Monday, 25 November 2013

an odd task


Quite a while ago, a friend asked me to swap the stem out on a pipe that he had. He wanted the stem off his favourite pipe transferred over to a new bowl. I did once have a penchant for pipe smoking. Loved to sit back, draw on some dark, cherry scented tobacco and watch re-runs of the late Jeremy Brett playing the great Sherlock Holmes. I've long since given up smoking, but packed away somewhere in a long-mislaid box sits my favourite pipe...

Anyway, the project was always at the back of my mind. I finally got around to looking at it seriously. I found to my dismay that the stem would not fit in the micro-lathe as planned. Too wide for the spindle bore at the mouth-piece; not good.

The first order of business was to lop off a piece of the barrel to bring it in line with the overall length. A razor saw made short work of this. Next was to bore out the stem to the diameter of the bowl connector. The "old favourite" was not designed for inline filters, so it had quite a small diameter interior.

I decided that the drill press was the only way I was going to get the stem bored out with the lathe being unsuitable. I gradually stepped up the diameter of drills until I managed a tight slip-fit over the connecting tube. Sounds easy, but whatever material the stem was made from did not like to be drilled. It screached and wailed. It grabbed the drill bits and stuck them fast. Beeswax was no help, either.

Suffice to say that I did manage it, but at the expense of a few scratches on the stem. Some 400 and 600 wet paper and the Dremel polishing wheels thankfully removed the marks.
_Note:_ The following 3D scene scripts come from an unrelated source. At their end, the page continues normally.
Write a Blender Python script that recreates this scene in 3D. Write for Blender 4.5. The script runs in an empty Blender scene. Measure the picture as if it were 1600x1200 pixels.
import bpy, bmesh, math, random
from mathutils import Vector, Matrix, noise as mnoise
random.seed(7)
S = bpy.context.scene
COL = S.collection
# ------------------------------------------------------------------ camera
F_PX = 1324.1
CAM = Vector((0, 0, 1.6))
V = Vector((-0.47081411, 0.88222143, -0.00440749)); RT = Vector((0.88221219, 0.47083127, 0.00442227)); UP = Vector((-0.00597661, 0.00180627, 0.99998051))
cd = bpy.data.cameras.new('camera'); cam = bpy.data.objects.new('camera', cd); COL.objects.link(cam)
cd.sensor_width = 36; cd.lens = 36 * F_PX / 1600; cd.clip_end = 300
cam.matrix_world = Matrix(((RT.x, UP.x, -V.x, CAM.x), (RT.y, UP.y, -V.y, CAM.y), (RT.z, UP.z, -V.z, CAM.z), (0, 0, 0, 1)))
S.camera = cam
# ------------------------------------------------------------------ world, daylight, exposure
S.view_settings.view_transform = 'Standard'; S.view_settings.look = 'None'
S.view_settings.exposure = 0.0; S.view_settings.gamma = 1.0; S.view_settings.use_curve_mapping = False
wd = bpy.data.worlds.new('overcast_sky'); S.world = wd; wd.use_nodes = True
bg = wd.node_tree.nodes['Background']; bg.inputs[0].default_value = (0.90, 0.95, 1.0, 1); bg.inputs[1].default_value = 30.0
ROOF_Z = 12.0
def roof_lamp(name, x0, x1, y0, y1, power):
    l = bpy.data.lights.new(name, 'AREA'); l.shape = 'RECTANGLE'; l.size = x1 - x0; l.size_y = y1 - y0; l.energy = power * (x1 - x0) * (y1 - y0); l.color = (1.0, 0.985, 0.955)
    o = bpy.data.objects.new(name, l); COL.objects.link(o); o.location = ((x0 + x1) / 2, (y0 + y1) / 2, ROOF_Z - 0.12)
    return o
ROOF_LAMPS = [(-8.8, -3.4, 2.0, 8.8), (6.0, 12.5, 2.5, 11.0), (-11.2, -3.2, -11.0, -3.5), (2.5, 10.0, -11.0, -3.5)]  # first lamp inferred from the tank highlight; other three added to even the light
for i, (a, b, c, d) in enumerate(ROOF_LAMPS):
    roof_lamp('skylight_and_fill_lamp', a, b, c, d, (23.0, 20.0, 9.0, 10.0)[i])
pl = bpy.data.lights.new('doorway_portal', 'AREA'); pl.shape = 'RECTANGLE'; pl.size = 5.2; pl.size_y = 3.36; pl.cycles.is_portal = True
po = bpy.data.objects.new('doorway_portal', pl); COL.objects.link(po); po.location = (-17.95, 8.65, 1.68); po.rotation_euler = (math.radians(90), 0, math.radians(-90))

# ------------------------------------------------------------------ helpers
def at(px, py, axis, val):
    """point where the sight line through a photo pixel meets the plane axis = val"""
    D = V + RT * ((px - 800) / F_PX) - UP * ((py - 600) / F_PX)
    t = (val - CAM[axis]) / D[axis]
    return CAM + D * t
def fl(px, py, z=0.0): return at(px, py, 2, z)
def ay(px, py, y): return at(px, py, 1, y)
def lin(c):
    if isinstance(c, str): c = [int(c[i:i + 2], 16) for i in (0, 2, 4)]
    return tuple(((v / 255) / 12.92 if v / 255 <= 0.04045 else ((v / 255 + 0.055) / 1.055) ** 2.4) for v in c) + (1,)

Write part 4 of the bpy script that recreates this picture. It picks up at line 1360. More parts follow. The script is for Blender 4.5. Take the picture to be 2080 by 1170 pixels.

I was originally going to shave the outer diameter of the stem down a fraction to match the bowl's stub diameter, but I was concerned with the way the material reacted to the drills. I visualised large flakes of "whatnot" breaking off and ruining the outer surface.



It's done and it's functional. It even sits nicely in the hand. Not the sort of task I had envisioned when I took up the machining vocation, but a good learning experience, nonetheless.